Campbell’s eight-year span with the team and settling down with his wife, Shanda, made it almost impossible to get back to the North. He said after his career ended, his wife told him she could never survive a winter Canada, so he settled into normal jobs, like starting his own lawn service and working for KCS Railroad.

“You’re here for so long and just make so many connections, and it’s my adult life, right? When it’s all done, I was married and had my Green Card,” Campbell said. “I don’t even know if I could survive a winter back there now after living down here for so long!”

Eventually, he reconnected with an old general manager of the Mudbugs, Jason Rent, who was working for the Dallas Stars NHL team at the time and he got on with the major league franchise in a back office role. He worked out of Plano, TX before he got wind that the Mudbugs were coming back. Biding his time with a Stanley Cup-winning franchise, it was a strange position to be in — so much potential for the future, but his heart longed for Bossier-Shreveport and the team where he played so much of his career.
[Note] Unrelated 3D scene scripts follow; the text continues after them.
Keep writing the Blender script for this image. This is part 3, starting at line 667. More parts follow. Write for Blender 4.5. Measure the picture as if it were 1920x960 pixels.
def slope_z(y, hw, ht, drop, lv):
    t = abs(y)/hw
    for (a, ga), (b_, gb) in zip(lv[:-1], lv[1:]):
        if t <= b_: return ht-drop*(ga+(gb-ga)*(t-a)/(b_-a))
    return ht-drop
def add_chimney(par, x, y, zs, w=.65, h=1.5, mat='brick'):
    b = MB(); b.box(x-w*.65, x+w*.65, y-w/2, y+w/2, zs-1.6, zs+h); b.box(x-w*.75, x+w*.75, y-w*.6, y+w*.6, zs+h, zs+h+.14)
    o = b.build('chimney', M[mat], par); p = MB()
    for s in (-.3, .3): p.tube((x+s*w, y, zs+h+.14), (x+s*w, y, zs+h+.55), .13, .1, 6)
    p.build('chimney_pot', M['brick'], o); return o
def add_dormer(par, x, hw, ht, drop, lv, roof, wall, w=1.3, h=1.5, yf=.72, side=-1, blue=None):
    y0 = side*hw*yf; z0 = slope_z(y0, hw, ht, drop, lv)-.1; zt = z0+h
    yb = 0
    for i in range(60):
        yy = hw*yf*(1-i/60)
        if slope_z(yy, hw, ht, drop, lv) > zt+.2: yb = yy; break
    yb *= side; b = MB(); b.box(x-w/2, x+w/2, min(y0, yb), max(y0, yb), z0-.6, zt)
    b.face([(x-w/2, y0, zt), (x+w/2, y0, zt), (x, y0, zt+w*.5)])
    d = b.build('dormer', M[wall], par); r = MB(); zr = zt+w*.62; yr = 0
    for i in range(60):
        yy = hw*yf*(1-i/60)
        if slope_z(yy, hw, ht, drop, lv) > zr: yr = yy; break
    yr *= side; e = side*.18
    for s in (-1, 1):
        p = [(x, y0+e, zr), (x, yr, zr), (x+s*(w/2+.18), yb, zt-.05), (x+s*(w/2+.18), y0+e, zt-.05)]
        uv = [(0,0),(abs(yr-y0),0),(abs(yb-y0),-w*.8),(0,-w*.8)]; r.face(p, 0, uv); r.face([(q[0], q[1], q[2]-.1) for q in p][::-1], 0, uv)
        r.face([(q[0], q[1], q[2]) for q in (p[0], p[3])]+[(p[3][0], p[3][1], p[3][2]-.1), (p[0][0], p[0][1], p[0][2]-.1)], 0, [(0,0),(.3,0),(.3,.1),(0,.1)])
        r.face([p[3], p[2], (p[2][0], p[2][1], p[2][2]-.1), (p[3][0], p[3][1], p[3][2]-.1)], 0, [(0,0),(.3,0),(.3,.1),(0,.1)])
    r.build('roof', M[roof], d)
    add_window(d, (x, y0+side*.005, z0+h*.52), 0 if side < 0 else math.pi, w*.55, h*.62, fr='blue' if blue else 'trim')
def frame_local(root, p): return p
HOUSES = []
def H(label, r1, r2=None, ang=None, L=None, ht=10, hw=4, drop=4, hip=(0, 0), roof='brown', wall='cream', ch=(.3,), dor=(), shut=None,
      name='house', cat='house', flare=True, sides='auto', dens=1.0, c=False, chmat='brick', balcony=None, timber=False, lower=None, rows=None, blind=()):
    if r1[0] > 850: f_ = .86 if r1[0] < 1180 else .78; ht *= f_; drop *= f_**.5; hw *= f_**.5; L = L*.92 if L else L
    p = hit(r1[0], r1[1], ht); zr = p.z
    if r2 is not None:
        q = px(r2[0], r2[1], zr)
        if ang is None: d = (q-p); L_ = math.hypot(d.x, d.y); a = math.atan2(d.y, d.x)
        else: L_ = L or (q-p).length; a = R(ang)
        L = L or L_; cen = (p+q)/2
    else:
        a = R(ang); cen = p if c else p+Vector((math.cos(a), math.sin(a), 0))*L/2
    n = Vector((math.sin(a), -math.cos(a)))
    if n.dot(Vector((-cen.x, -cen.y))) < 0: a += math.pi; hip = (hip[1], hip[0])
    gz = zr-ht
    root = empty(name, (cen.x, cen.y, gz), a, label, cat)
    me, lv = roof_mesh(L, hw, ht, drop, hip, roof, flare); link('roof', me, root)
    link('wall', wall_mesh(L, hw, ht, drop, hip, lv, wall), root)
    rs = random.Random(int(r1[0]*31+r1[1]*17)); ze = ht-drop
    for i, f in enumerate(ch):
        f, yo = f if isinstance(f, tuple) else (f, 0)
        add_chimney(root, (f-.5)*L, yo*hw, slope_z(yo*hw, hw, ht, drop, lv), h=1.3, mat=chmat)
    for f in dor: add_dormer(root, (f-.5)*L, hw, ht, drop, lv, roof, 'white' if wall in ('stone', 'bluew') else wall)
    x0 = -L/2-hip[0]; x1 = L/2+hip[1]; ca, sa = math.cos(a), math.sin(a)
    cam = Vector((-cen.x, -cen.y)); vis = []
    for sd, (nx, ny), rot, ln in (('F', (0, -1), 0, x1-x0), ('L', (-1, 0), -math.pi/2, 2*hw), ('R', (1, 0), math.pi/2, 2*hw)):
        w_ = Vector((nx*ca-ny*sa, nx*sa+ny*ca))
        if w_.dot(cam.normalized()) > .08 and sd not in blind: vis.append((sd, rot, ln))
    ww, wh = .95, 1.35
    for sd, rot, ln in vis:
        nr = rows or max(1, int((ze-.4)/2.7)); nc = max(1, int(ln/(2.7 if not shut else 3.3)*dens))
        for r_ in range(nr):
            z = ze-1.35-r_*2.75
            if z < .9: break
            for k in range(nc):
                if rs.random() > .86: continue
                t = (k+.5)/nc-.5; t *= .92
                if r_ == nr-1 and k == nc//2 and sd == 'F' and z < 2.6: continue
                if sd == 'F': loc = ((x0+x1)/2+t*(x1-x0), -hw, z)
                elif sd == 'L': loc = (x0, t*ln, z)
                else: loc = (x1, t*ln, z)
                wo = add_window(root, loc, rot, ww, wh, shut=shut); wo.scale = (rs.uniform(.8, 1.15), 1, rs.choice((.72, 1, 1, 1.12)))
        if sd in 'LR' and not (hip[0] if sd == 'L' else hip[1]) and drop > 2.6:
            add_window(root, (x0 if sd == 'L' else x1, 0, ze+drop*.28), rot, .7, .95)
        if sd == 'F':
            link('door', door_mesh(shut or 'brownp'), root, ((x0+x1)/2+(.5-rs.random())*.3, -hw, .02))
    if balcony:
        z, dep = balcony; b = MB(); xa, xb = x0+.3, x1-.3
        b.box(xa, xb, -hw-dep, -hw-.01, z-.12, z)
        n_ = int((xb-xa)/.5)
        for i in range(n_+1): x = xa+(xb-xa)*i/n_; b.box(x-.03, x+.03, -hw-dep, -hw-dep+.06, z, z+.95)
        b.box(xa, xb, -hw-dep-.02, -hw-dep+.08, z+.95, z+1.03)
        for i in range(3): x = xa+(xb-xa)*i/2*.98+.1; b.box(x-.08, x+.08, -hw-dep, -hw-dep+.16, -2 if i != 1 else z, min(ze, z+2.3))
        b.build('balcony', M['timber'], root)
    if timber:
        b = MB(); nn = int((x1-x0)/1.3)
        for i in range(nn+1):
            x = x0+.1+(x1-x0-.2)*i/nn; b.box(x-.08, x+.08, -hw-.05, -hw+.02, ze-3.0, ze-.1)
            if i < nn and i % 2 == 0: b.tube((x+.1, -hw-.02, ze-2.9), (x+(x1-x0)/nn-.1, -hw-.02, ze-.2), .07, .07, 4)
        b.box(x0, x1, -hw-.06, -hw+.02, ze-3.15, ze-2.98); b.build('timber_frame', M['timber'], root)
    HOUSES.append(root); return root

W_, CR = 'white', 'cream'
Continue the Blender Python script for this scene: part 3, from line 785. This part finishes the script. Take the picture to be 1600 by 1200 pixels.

“I was like, ‘Man, I’m working for the Dallas Stars, you don’t know where this could lead, it’s a pretty cool opportunity.’ I was basically over there to see if it was going to work out and if it did, maybe my family would move that way. But Mudbugs hockey just kind of takes you over,” Campbell said. “It’s the culture, it’s the character of it all. I had such a great experience here, that it was a no-brainer for me, and something that I wanted to be a part of.”

He was called to come back to the team in its infancy stages working with the youth hockey and coaching East Texas Baptist University before becoming an assistant coach for the new iteration of the Mudbugs.

“I wasn’t right here at the beginning, but I wanted to be right here as close to the beginning and the infancy stages as I could. I think we offer something that is extremely unique, not only for our team but for our youth hockey program, figure skating, birthday parties. I tell people all the time how fortunate am I to be coaching hockey in Louisiana of all places.”

Being chosen as head coach is something Campbell refuses to take for granted. Admitting it is a learning experience, especially the administrative side of it, he said being head coach is more than “just hockey.”

“The hockey alone, I’ve learned so much the past two years, but there’s everything else that comes along with it — you have the kids in (temporary homes for the season), guys in online schooling, curfews, an athletic trainer, there’s injuries, there’s import rules, there’s all kinds of stuff going on.”

He said the approach to the Mudbugs has always been, and still is, regional. He noted the franchise has their players helping in both the Bossier and Shreveport communities, as well as families in Bossier opening up their homes to players for the season.

“The team has been in Bossier and it’s been in Shreveport. Some fans don’t want to drive from Shreveport to Bossier, or Bossier to Shreveport, but that’s their loss,” Campbell said. “These players that come in here know they’re going to be in the community. A big one we did this year was anti-bullying. These kids really listen to you and even if you have one kid ask a question out of 800 students in the gym, that was at least one kid you’re reaching.”

As the team has entered the playoffs, for what little of the season remains and looking ahead to next year, Campbell said he hopes the community is entertained. He says spectators don’t have to know every in and out of the game to enjoy Mudbug hockey, he says people can enjoy an ice skating session after the game or just have a family-friendly night out.

As they close the book on the 2018-19 season, Campbell wants to thank the community, saying the Mudbugs has not only given him a job, it’s kept alive his love for a game, and allowed him to interact with the community he cares so deeply about.

“Interacting with the community is what we’ve done since day one when I was a player here. I’ve never been shy to go into the community and volunteer,” he said. “I love Bossier, I love Shreveport and I love providing this opportunity for, one day, local kids to play for the Mudbugs.”